How beta can you go?

In an effort to gain more ‘nerd points’ (discussion we had at Gran Canaria Airport) and because I was bored, I decided to test something to see how far I would get.

The following was the experiment:

See if I could compile KDE with Visual Studio 2010 beta 1 on Windows 7 RC x86-64.

I can say now: ‘you won’t get far’ ;-) .

After installing Win7 I decided to install VS2010, installation worked out fine (except for the warning during the install: SQL Server 2008 is not compatible with Windows 7, install SP1 after this installation) But then the startup went horrible: the screen did not get rendered, everything stayed black…

This caused me to file a bug with Microsoft and work with NMake & cmd.exe.

The emerge scripts worked like a charm and installed the binary dependencies, but then there was compilation:

CMake x86 does not work with x64 compiler tools, the ‘test compiler’ application causes all kind of undefined reference errors.

I switched to x86 compilation because of this, and there came a curious error when compiling dbus: Microsoft is finally conforming to standards with the new Visual Studio, so this hack from dbus:

/* Make use of the fact that the WSAE* error codes don't

* overlap with errno E* codes. Wrapper functions store

* the return value from WSAGetLastError() in errno.

*/

#if defined(EPROTONOSUPPORT) || \

defined(EAFNOSUPPORT) || \

defined(EWOULDBLOCK)

#error This does not look like Win32 and the Microsoft C library

#endif

does not work anymore (the Microsoft C library is suddenly not the Microsoft C library anymore…).
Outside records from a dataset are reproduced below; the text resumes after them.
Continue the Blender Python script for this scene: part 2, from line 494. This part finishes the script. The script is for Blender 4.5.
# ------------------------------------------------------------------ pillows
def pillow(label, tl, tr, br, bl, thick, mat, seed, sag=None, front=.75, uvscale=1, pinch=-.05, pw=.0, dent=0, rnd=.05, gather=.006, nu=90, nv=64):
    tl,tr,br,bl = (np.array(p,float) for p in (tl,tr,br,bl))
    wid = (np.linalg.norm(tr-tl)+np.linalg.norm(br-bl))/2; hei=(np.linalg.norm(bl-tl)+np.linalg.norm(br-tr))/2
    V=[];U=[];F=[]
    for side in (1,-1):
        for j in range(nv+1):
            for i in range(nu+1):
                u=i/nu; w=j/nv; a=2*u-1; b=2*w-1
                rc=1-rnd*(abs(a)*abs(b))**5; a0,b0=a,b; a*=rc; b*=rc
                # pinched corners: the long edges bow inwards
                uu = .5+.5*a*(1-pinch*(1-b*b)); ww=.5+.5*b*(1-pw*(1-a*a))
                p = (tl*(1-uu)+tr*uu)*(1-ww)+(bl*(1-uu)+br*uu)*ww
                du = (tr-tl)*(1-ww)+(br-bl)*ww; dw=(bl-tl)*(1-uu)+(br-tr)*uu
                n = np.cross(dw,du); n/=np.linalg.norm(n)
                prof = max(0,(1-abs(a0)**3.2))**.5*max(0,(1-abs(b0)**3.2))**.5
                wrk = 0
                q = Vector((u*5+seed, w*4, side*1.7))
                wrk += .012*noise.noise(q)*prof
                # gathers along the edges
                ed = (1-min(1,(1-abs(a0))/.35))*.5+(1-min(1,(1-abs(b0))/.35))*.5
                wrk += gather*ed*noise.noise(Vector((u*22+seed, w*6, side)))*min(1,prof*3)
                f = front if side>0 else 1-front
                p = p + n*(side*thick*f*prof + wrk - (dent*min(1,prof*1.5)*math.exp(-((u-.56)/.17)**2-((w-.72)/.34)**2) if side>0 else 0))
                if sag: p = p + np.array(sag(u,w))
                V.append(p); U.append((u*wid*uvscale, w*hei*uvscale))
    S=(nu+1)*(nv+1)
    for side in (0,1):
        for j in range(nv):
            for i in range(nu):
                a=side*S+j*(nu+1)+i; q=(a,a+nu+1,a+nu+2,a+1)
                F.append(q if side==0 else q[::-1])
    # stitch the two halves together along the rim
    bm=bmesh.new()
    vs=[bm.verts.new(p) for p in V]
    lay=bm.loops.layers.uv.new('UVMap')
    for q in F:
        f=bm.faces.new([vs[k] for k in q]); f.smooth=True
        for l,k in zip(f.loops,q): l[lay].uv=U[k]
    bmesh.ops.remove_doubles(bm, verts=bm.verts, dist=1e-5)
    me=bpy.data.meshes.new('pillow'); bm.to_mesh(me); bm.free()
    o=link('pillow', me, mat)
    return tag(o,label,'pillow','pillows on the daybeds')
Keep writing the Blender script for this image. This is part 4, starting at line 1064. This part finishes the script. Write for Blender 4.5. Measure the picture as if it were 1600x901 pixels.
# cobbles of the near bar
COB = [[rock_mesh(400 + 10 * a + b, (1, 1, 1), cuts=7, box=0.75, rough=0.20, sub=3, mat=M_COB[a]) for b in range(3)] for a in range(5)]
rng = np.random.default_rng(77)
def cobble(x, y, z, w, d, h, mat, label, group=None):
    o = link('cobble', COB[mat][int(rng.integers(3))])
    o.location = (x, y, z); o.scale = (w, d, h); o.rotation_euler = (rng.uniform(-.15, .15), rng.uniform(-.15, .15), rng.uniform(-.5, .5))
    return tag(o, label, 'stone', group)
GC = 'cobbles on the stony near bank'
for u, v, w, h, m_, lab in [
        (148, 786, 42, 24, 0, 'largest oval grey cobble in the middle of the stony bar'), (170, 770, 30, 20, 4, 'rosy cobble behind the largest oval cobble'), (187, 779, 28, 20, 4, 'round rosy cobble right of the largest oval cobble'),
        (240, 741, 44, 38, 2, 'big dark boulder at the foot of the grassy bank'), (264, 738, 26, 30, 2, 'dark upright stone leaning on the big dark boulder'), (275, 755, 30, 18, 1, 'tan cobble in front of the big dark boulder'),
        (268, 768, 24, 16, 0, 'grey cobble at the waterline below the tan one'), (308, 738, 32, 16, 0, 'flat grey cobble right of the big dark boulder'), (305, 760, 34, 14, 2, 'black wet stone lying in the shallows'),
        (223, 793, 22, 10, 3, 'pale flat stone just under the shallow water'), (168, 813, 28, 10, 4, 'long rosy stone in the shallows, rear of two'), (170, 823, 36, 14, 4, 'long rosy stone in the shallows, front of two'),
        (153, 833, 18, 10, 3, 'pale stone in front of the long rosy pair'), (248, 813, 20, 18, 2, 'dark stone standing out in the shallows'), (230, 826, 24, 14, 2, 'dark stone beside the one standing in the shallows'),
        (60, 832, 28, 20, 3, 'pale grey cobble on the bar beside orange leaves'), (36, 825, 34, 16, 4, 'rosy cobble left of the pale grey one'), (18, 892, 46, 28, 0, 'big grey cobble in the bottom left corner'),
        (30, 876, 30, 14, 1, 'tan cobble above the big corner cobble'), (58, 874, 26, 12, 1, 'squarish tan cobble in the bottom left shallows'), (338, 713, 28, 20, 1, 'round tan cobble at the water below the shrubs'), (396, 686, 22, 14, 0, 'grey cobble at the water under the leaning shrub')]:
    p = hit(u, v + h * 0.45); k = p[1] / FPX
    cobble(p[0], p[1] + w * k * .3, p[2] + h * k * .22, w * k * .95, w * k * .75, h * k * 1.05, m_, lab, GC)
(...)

I decided to give up for now and just installed VS2008 with the Win 7 Platform SDK, it is now compiling Qt and then I can put my marble desktop background back in a few hours :-D

One Response to “How beta can you go?”

  1. Dakon says:

    In the start menu group of Visual Studio there is a group “tools” (at least with MSVC 2008) where command prompts for both 32 and 64 bit build environments are in. You need to start the 64 bit one and use “cmake -G “NMake Makefiles” …” in it to get everything build for 64 bit. I’m not absolutely sure if you need to actually _build_ in that later on, but I think so as the command line compilers need some environment stuff set to find their components AFAIR.

    Another nice idea is to use jom instead of nmake. It lacks support for colorized output but it can build in parallel.